We introduce password strength information signaling as a novel, yet counter-intuitive, defense mechanism against password cracking attacks. Recent breaches have exposed billions of user passwords to the dangerous threat of offline password cracking attacks. An offline attacker can quickly check millions (or sometimes billions/trillions) of password guesses by comparing their hash value with the stolen hash from a breached authentication server. The attacker is limited only by the resources he is willing to invest. Our key idea is to have the authentication server store a (noisy) signal about the strength of each user password for an offline attacker to find. Surprisingly, we show that the noise distribution for the signal can often be tuned so that a rational (profit-maximizing) attacker will crack fewer passwords. The signaling scheme exploits the fact that password cracking is not a zero-sum game i.e., the attacker's profit is given by the value of the cracked passwords minus the total guessing cost.

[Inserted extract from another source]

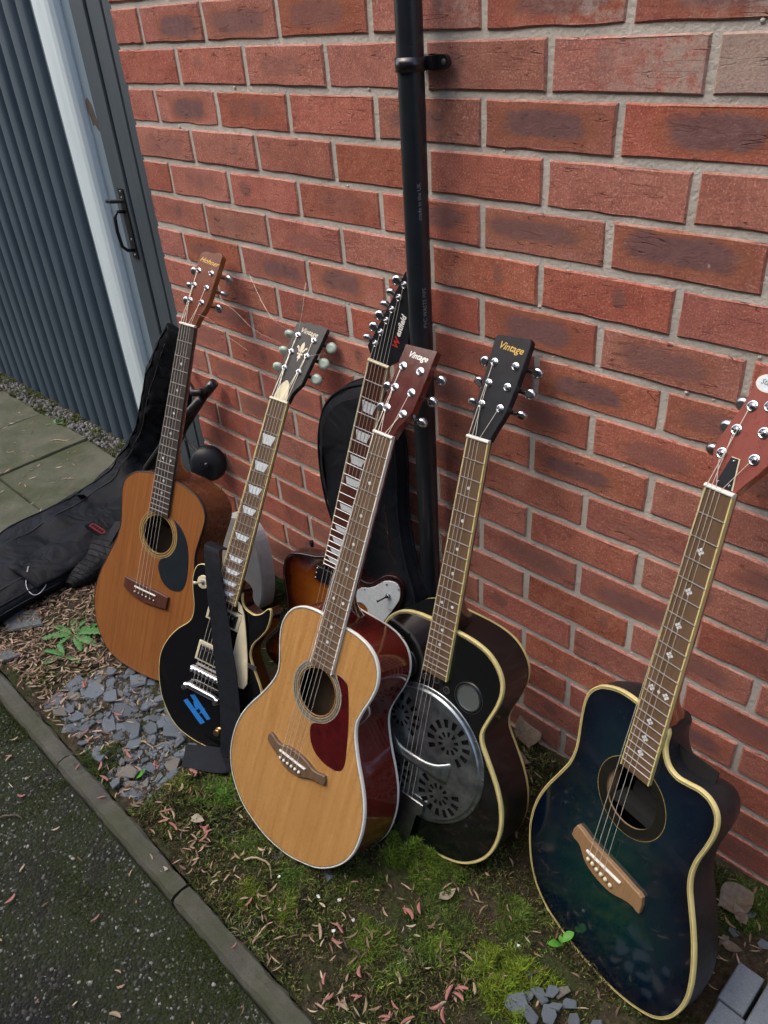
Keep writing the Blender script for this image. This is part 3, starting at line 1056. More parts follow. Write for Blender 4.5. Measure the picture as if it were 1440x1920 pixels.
class Guitar:
    """local axes: x along the neck towards the tail (0 at the nut), y to the right, z out of the front"""
    def __init__(s, name, label, pose, tail, S):
        Rm = eul(*pose[3:])
        s.U0 = tail
        nut = Vector(pose[:3])
        loc = nut + Rm @ Vector((tail, 0, 0))
        s.root = empty(name, Matrix.Translation(loc) @ Rm.to_4x4())
        tag(s.root, label, 'guitar', 'second-hand guitars leaning on the brick wall')
        s.S = S

    def put(s, mb, name, mat, parent=None, smooth=False):
        mb.v = [(x - s.U0, y, z) for x, y, z in mb.v]
        return mb.build(name, mat, parent or s.root, smooth)

    def fret_u(s, n):
        return s.S * (1 - 2 ** (-n / 12))

    def body(s, outline, w, depth, mats, hole=None, m=5, back_bind=None, bind=None, bw=.0042, purf=None, depth2=None, round_back=0.0, hatch=None, inner=True):
        """outline in mm"""
        out = [(a / 1000, b / 1000) for a, b in spline(outline, m)]
        if area(out) < 0:
            out = out[::-1]
        s.out = out
        depth2 = depth2 or depth
        ua, ub = min(p[0] for p in out), max(p[0] for p in out)
        dep = lambda u: depth + (depth2 - depth) * (u - ua) / (ub - ua)
        holes = [circle(hole[0] / 1000, hole[1] / 1000, hole[2] / 1000, 40)] if hole else []
        P, F = cdt(out, holes, .016)
        rim = seg_dist(np.array(out), P)
        mb = MB().add([(p[0], p[1], w) for p in P], [tuple(f) for f in F])
        top = s.put(mb, 'top', mats[0])
        at = top.data.attributes.new('rim', 'FLOAT', 'POINT')
        at.data.foreach_set('value', rim.astype(np.float32))
        if holes:                                   # the thickness of the top round the hole
            h = holes[0]
            MBh = MB().loops([[(x, y, w - .003) for x, y in h], [(x, y, w) for x, y in h]])
            s.put(MBh, 'soundhole_edge', 'inside', top)
        loops = []
        if round_back:
            steps = [(0, 0), (.45, .04), (.75, .25), (.92, .60), (1.0, 1.0)]
            for t, k in steps:
                o2 = offset(out, -round_back * k)
                loops.append([(x, y, w - dep(x) * t) for x, y in o2])
        else:
            loops = [[(x, y, w - dep(x) * t) for x, y in out] for t in (0, .5, 1)]
        side = s.put(MB().loops(loops), 'side', mats[1], None, True)
        b_out = [(p[0], p[1]) for p in loops[-1]]
        P, F = cdt(b_out, (), .05)
        s.put(MB().add([(p[0], p[1], w - dep(p[0])) for p in P], [tuple(f[::-1]) for f in F]), 'back', mats[2])
        if hole and inner:
            cx, cy, rr = [q / 1000 for q in hole]
            s.put(MB().prism([(cx - .14, cy - .09), (cx + .14, cy - .09), (cx + .14, cy + .09), (cx - .14, cy + .09)], w - dep(cx) + .002, w - dep(cx) + .005), 'inside_back', 'inside')
            s.put(MB().box((cx + .012, cy - .09, w - dep(cx) + .006), (cx + .026, cy + .09, w - dep(cx) + .016)), 'brace', 'inside')
        if bind:
            a = offset(out, .0008)
            b = offset(out, -bw)
            z1 = w + .0007
            b_ = MB().loops([[(x, y, w - .0065) for x, y in a], [(x, y, z1 - .001) for x, y in a], [(x, y, z1) for x, y in offset(out, -.0004)], [(x, y, z1) for x, y in b], [(x, y, w - .0004) for x, y in b]])
            bo = s.put(b_, 'binding', bind, None, True)
            if purf:
                for i, (d0, d1, mm) in enumerate(purf):
                    s.put(MB().loops([[(x, y, w + .0006 - i * .00005) for x, y in offset(out, -d0)], [(x, y, w + .0006 - i * .00005) for x, y in offset(out, -d1)]]), 'purfling', mm, bo)
        if back_bind:
            a = offset(b_out, .0008)
            s.put(MB().loops([[(x, y, w - dep(x) + .006) for x, y in a], [(x, y, w - dep(x) - .0006) for x, y in a], [(x, y, w - dep(x) - .0008) for x, y in offset(b_out, -.004)]]), 'back_binding', back_bind)
        s.w = w
        s.dep = dep
        return top

    def neck(s, heel_u, mat, fb_mat, fb_end, nutw, endw, fbt=.0075, bind=None, frets=20, thick=.0145, heel=None, heel_mat=None, skew=0.0):
        hw = lambda u: (nutw + (endw - nutw) * u / fb_end) / 2
        s.hw = hw
        sec = [(1, 0), (.98, -.35), (.80, -.74), (.45, -.95), (0, -1.0), (-.45, -.95), (-.80, -.74), (-.98, -.35), (-1, 0)]
        loops = []
        us = [-.003, .05, .12, .2, .28, heel_u - .05, heel_u]
        for u in us:
            tk = thick * (1 + .25 * max(0, u) / heel_u)
            loops.append([(u, a * hw(max(u, 0)) * .985, -fbt + b * tk) for a, b in sec])
        s.put(MB().loops(loops, False), 'neck', mat, None, True)
        if heel:                                    # block that grows down into the body
            loops = []
            for k in range(7):
                t = k / 6
                u = heel_u - .070 * (1 - t) - .0
                d = thick * 1.2 + (heel - thick * 1.2) * (t ** 1.5)
                ww = hw(u) * .95
                loops.append([(u, a * ww * (1 - .14 * (-b) * t), -fbt + b * d) for a, b in sec])
            loops.append([(heel_u + .004, p[1], p[2]) for p in loops[-1]])
            hb = MB().loops(loops, False)
            hb.add(loops[0], [tuple(range(9))])
            s.put(hb, 'heel', heel_mat or mat, None, True)
        ins = .0022 if bind else 0.0
        e = fb_end
        fb = MB().prism([(0, -hw(0) + ins), (e, -hw(e) + ins), (e, hw(e) - ins), (0, hw(0) - ins)], -fbt + .0002, 0)
        f = s.put(fb, 'fretboard', fb_mat)
        if bind:
            for sg in (-1, 1):
                q = [(0, sg * (hw(0) - ins)), (e, sg * (hw(e) - ins)), (e, sg * hw(e)), (0, sg * hw(0))]
                if sg > 0: q = q[::-1]
                s.put(MB().prism(q, -fbt + .0003, .0002), 'fretboard_binding', bind, f)
        for k in range(1, frets + 1):
            u = s.fret_u(k)
            h = hw(u) - .0006
            s.put(MB().add([(u - .0011, -h, 0), (u - .0005, -h, .0011), (u + .0005, -h, .0011), (u + .0011, -h, 0), (u - .0011, h, 0), (u - .0005, h, .0011), (u + .0005, h, .0011), (u + .0011, h, 0)],
                           [(0, 1, 5, 4), (1, 2, 6, 5), (2, 3, 7, 6), (0, 3, 2, 1), (4, 5, 6, 7)]), 'fret', 'fretwire', f)
        s.fb = f

    def inlays(s, kind, which, mat='pearl'):
        for nf in which:
            u0, u1 = s.fret_u(nf - 1), s.fret_u(nf)
            um = (u0 + u1) / 2
            hw = s.hw(um)
            if kind == 'dot':
                for v in ([-.45 * hw, .45 * hw] if nf == 12 else [0]):
                    s.put(MB().prism(circle(um, v, .0031, 14), -.0005, .00025), 'inlay_dot', mat, s.fb)
            elif kind == 'trap':
                a = (u1 - u0) * .33
                s.put(MB().prism([(um - a, -hw * .70), (um + a, -hw * .46), (um + a, hw * .46), (um - a, hw * .70)], -.0005, .00025), 'inlay_block', mat, s.fb)
            else:
                cs = [(0, 0)] if nf != 12 else [(0, -.5 * hw), (0, .5 * hw)]
                for du, dv in cs:
                    m = MB()
                    for a, b in ((-.0032, 0), (.0032, 0), (0, -.0034), (0, .0034)):
                        c, d = um + du + a, dv + b
                        m.prism([(c - .0029, d), (c, d - .0026), (c + .0029, d), (c, d + .0026)], -.0005, .00025)
                    s.put(m, 'inlay_diamond', mat, s.fb)
                if nf == 12:
                    s.put(MB().prism(circle(um, 0, .0026, 12), -.0005, .00025), 'inlay_dot', mat, s.fb)

    def nut(s, mat='bone', n=6, beads=True):
        h = s.hw(0) + .0005
        m = MB()
        prof = [(.0003, -.0065), (.0003, .0015), (-.0012, .0028), (-.0040, .0022), (-.0052, -.0005), (-.0052, -.0065)]
        loops = []
        for k in range(25):
            v = -h + 2 * h * k / 24
            dz = -.0006 if beads and k % 4 == 2 else 0
            loops.append([(u, v, z + (dz if z > 0 else 0)) for u, z in prof])
        m.loops(loops, False)
        m.add(loops[0], [tuple(range(6))]).add(loops[-1], [tuple(range(6))])
        s.put(m, 'nut', mat, None, True)

    # ---- headstock
    def head(s, outline, tilt, front, block, thick=.0135, m=1, edge=None):
        t = math.radians(tilt)
        s.c, s.s_ = math.cos(t), math.sin(t)
        out = [(a / 1000, b / 1000) for a, b in outline]
        if m > 1:
            out = spline(out, m)
        s.hout = out
        # trace the loop so that the front faces +z
        o2 = out if area([(-a, b) for a, b in out]) > 0 else out[::-1]
        mb = MB().prism(o2, -thick, -.0012, s.H)
        s.hb = s.put(mb, 'headstock', block)
        ins = offset(o2, -.0008) if area(o2) > 0 else offset(o2, -.0008)
        s.hf = s.put(MB().prism(ins, -.0012, .0, s.H), 'head_veneer', front)

    def H(s, a, v, w):
        """headstock plane: a along it from the nut, v across, w up"""
        return (-s.c * a - s.s_ * w - .001, v, -s.s_ * a + s.c * w - .0022)

    def tuners(s, posts, knob_mat, metal='chrome', knob=(.0085, .0105, .0045), inline=False, reach=.017, washers=.0062, angles=None):
        vs_ = [p[1] for p in s.hout]
        mid = (sum(p[1] for p in posts) / len(posts)) / 1000
        hd = Vector(s.H(0, 0, 1)) - Vector(s.H(0, 0, 0))
        for i, (a, v) in enumerate(posts):
            a, v = a / 1000, v / 1000
            sg = -1 if (inline or v < mid) else 1
            # edge of the head at this height
            xs_ = []
            O = s.hout
            for k in range(len(O)):
                p, q = O[k - 1], O[k]
                if (p[0] - a) * (q[0] - a) < 0:
                    xs_.append(p[1] + (q[1] - p[1]) * (a - p[0]) / (q[0] - p[0]))
            ed = (min(xs_) if sg < 0 else max(xs_)) if xs_ else v + sg * .02
            m = MB()
            m.lathe(s.H(a, v, 0), hd, [(0, washers), (.0008, washers), (.0013, washers * .80), (.0009, washers * .68), (.0010, .0040), (.0026, .0038)], 16)
            m.lathe(s.H(a, v, .002), hd, [(0, .0030), (.0022, .0028), (.0030, .0019), (.0046, .0018), (.0052, .0022), (.0072, .0022), (.0080, .0014)], 10)
            p0, p1 = Vector(s.H(a, v, -.0195)), Vector(s.H(a, ed + sg * reach * .8, -.0195))
            c0 = Vector(s.H(a, v, -.014))
            m.lathe(c0, -hd, [(0, .007), (.009, .007), (.011, .005)], 8)
            m.tube([p0, p1], .0040, 6)
            t_ = s.put(m, 'tuner', metal, None, False)
            kc = Vector(s.H(a, ed + sg * (reach + .003), -.0195))
            g = (angles[i] if angles else R.uniform(0, 3.14))
            ea = Vector(s.H(1, 0, 0)) - Vector(s.H(0, 0, 0))
            A = (ea * math.cos(g) + hd * math.sin(g)).normalized()
            B = Vector((0, sg, 0))
            N = A.cross(B).normalized()
            ka, kb, kn = knob[0] * 1.22, knob[1] * 1.18, knob[2] * 1.15
            k = MB()
            loops = []
            for zz, sc in ((-1, .55), (-.75, .88), (0, 1.0), (.75, .88), (1, .55)):
                loops.append([kc + A * (ka * sc * math.cos(th)) + B * (kb * sc * (math.sin(th) * (1.0 if math.sin(th) > 0 else .8)) + 0) + N * (kn * zz) for th in [2 * math.pi * q / 14 for q in range(14)]])
            k.loops(loops)
            k.add(loops[0], [tuple(range(14))]).add(loops[-1], [tuple(range(14))])
            s.put(k, 'tuner_knob', knob_mat, t_, True)

    def logo(s, txt, size, a, v, mat, shear=.35, bold=.0, rot=0.0, stretch=1.0):
        vs, fs = text_verts(txt, size, shear, bold)
        cr, sr = math.cos(rot), math.sin(rot)
        out = []
        for x, y, z in vs:
            x *= stretch
            out.append(s.H(a / 1000 + (x * sr + y * cr), v / 1000 + (x * cr - y * sr), .0003))
        return s.put(MB().add(out, fs), 'lettering', mat, s.hf)

    def strings(s, posts, saddle_u, saddle_w, tail=None, nutw=.036, sadw=.054, n=6, skip=(), centre=0.0, order=None):
        ps = order or [0, 1, 2, 5, 4, 3]
        for k in range(n):
            if k in skip: continue
            v0 = (-.5 + k / 5) * nutw
            v1 = centre + (-.5 + k / 5) * sadw
            a, v = posts[ps[k]]
            p = [s.H(a / 1000, v / 1000, .0042), (-.003, v0, .0018), (saddle_u, v1, saddle_w)]
            if tail:
                p.append((tail[0], v1, tail[1]))
            r = .00036 + .00022 * (5 - k) / 5
            s.put(MB().tube(p, r, 4, False), 'string', 'string', None, False)

    def plate(s, poly, z0, z1, name, mat, parent=None, m=1, bevel=0.0, holes=()):
        o = [(a / 1000, b / 1000) for a, b in (spline(poly, m) if m > 1 else poly)]
        if area(o) < 0: o = o[::-1]
        mb = MB()
        if bevel:
            i = offset(o, -bevel)
            mb.loops([[(x, y, z0) for x, y in o], [(x, y, z1 - bevel * .8) for x, y in o], [(x, y, z1) for x, y in i]])
            mb.add([(x, y, z1) for x, y in i], [tuple(range(len(i)))])
        else:
            mb.prism(o, z0, z1)
        return s.put(mb, name, mat, parent)

    def ring(s, c, r0, r1, z, name, mat, parent=None, n=56, h=.0004):
        a, b = circle(c[0] / 1000, c[1] / 1000, r0 / 1000, n), circle(c[0] / 1000, c[1] / 1000, r1 / 1000, n)
        return s.put(MB().loops([[(x, y, z) for x, y in a], [(x, y, z + h) for x, y in a], [(x, y, z + h) for x, y in b], [(x, y, z) for x, y in b]]), name, mat, parent)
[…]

Thus, a well-defined signaling strategy will encourage the attacker to reduce his guessing costs by cracking fewer passwords. We use an evolutionary algorithm to compute the optimal signaling scheme for the defender. As a proof-of-concept, we evaluate our mechanism on several password datasets and show that it can reduce the total number of cracked passwords by up to 12% (resp. 5%) of all users in defending against offline (resp. online) attacks. Joint work with Wenjie Bai and Ben Harsha

About the Speaker

Jeremiah Blocki
I am an Assistant Professor in Computer Science at Purdue University. Broadly, my research interests include cryptography, data privacy and security. I like to describe myself as a theoretical computer scientist who is interested in applying fundamental ideas from computer science to address practical problems in usable privacy and security. I am especially interested in developing usable and secure authentication protocols for humans. Are there easy ways for humans to create and remember multiple strong passwords? Can we design secure cryptographic protocols that are so simple that can be run by a human? Prior to joining Purdue I completed my PhD on Usable Human Authentication at Carnegie Mellon University where I was fortunate to be advised by Manuel Blum and Anupam Datta. I also spent a year at Microsoft Research New England as a postdoc.